The policy, according to Hedgecoke, was one requiring the insured’s order before its issuance, and Hedgecoke’s servicing included notifying the insured the policy was about to lapse and to make arrangements to renew it.
On 20 June 1988, Hedgecoke sent a notice to London, but not to Horn, that read:
Mr. London; The Fire and EC policy on your home comes up on 8-21-88, the renewal premium will be $336.00. I realize your mortgagee pays for this coverage; however I need your ok prior to ordering the policy. Please contact me prior to the expiration date to avoid a lapse in coverage.
Not having a response from London by 24 August 1988, Hedgecoke then advised him, but not Horn, that since he did not respond to the renewal notice, his policy expired on 21 August 1988, and his insurance was not renewed, but if he still desired coverage to contact the agency immediately. London did not contact Hedgecoke.

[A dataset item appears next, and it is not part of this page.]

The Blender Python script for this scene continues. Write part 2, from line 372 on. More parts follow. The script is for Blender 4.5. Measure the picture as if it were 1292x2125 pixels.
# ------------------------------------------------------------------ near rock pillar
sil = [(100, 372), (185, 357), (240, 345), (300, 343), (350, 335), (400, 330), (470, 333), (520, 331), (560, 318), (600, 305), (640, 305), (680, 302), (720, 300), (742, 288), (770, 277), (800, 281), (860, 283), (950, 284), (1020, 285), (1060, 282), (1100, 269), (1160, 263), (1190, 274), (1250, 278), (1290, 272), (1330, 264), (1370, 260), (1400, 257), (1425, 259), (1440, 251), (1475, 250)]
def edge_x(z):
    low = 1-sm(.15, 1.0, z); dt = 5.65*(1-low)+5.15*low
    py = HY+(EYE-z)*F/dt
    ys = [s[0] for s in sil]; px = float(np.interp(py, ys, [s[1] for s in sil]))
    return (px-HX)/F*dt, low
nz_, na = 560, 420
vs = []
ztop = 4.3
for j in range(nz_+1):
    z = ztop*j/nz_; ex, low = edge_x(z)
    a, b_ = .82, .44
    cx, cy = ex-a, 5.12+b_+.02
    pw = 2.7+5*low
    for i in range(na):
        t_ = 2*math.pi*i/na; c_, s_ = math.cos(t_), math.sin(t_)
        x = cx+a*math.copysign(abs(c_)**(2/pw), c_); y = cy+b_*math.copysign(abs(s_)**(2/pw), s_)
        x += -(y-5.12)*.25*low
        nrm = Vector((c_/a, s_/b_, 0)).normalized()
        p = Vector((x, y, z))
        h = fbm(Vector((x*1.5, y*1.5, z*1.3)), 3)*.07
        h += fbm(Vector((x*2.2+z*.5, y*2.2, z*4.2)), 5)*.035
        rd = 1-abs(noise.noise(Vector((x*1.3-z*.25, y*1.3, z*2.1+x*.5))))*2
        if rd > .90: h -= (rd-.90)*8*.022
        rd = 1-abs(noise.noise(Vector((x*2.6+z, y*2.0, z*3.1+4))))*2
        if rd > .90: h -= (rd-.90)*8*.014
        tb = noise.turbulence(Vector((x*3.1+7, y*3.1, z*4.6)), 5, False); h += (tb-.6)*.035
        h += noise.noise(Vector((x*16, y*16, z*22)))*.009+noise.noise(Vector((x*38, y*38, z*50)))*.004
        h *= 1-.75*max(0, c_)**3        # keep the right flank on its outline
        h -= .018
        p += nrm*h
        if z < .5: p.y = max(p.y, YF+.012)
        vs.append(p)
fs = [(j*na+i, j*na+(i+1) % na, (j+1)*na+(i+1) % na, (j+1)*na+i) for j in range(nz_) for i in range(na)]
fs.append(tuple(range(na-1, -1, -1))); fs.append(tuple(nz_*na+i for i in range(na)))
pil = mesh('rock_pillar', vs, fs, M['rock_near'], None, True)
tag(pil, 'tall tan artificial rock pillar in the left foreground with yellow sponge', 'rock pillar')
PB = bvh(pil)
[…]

On 12 December 1988, the property was destroyed by fire and the loss was reported to Hedgecoke the next day. Coverage was denied by NALOT. Upon denial of coverage, Horn brought the action underlying this appeal against Hedgecoke.
Primarily, the Horns alleged that Hedgecoke failed in its duty to keep the mortgagee Horn fully informed of the expiration of the policy and the insured’s failure to pay the premium. In this regard, they claimed that by virtue of its endorsements, the policy was automatically renewed as to the mortgagee unless he was given notice of the intent not to renew, and that he was not contacted in any manner by Hedgecoke regarding expiration, non-renewal or cancellation of insurance coverage on the property.
Additionally, the Horns alleged that Hedgecoke had breached its duty of good faith and fair dealing, and had violated the DTPA and the Texas Insurance Code.
After answering, Hedgecoke moved for summary judgment on the entire cause.
By virtue of the new and independent contract, the Horns continue, the mortgagee was also an “insured,” and there is no question that Hedgecoke was the duly authorized agent for the insurer. Thus, Hedgecoke had the same duty to the mortgagee as if the mortgagee was his own customer.
An insurance agent, who receives commissions from a customer’s payment of insurance policy premiums, has a duty of reasonably attempting to keep that customer informed about the customer’s insurance policy expiration date when the agent receives information pertaining to the expiration date that is intended for the customer.
In this policy, the effect of the mortgage clause, operating in conjunction with the naming of Harold H. Horn as mortgagee to whom a loss was payable as his interest shall appear, was to make a new and independent contract between mortgagee Horn and the insurer. It is undisputed that mortgagee Horn paid, and Hedgecoke received, the premium for the policy; indeed, Hedgecoke acknowledged in its renewal notice to London that it “realize[s] your mortgagee pays for this coverage.” Also undisputed is Hedgecoke’s admission that its servicing includes notifying the insured of the expiration of the policy and the arrangements to renew it.
In holding in favor of the insured’s, this court stated, “An insurance agent who receives a commission from the payment of the insurance policy premium by the named mortgagee in the policy, knowing that the mortgagee pays for the coverage, and whose servicing of the policy includes notification to the insured of the expiration and non-renewal of the policy, has a duty of reasonably attempting to keep the mortgagee informed about the policy expiration date and non-renewal. Consequently, Hedgecoke’s summary judgment proof was insufficient as a matter of law to establish it had no duty to so notify mortgagee Horn, thereby negating its entitlement to summary judgment on that ground.”
Only someone well versed in insurance law would have been successful with this appeal.